Pacific Water Resources, Inc. (PWR) provides assistance to public agencies in developing solutions to these problems. Until regionally accepted standards are available, stream restoration and enhancement projects will involve more risk than traditional endeavors. Fundamentally, this work involves natural systems, which are inherently unpredictable. The use of non-traditional design and construction methods impart additional risk. The current institutional framework holds the engineer liable if the constructed project fails to perform. For these reasons, practicing professionals who desire to innovate must develop new risk management techniques. PWR's approach to this dilemma is to team with our clients in the identification and sharing of the risk. Our role on many of the stream restoration and enhancement projects is to identify and quantify the risk of failure, which allows our clients the ability make informed decisions regarding project design and implementation.

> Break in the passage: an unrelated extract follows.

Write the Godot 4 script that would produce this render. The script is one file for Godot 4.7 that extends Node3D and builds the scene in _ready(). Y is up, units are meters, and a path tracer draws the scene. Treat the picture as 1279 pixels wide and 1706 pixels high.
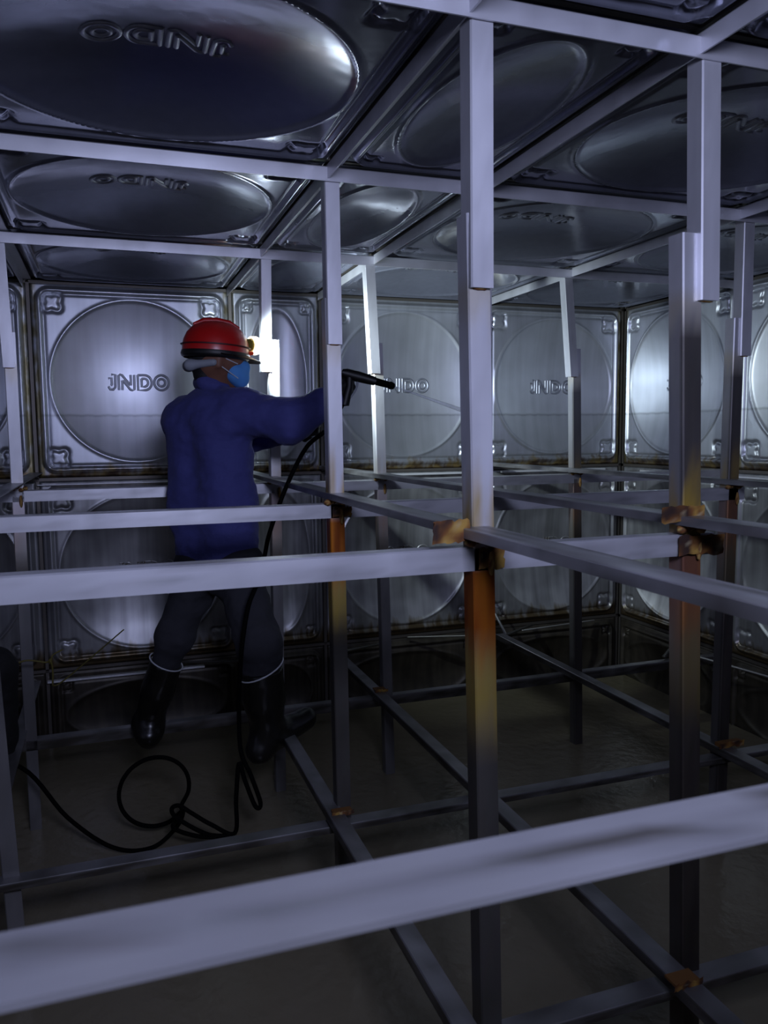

While innovative design approaches are becoming more common, innovative construction approaches are relatively new. Building with organic materials such as large wood debris (LWD) or plantings is still largely experimental. Organic materials are not dimensionally or physically uniform. Nuances of localized hydraulic phenomena and geomorphic changes over time are not easily predicted. The traditional construction process involving plans and specifications, bidding and construction with casual observations by the engineer is not well suited to non-traditional materials. For these reasons, post project monitoring is absolutely essential for identifying potential problems and learning from past experiences.
PWR's mission is to be the first choice firm for stream restoration and enhancement based upon expertise, experience and the quality of our work. Our goal is to simply provide our clients with the most innovative and cost effective solutions to their stream stabilization, restoration and enhancement challenges.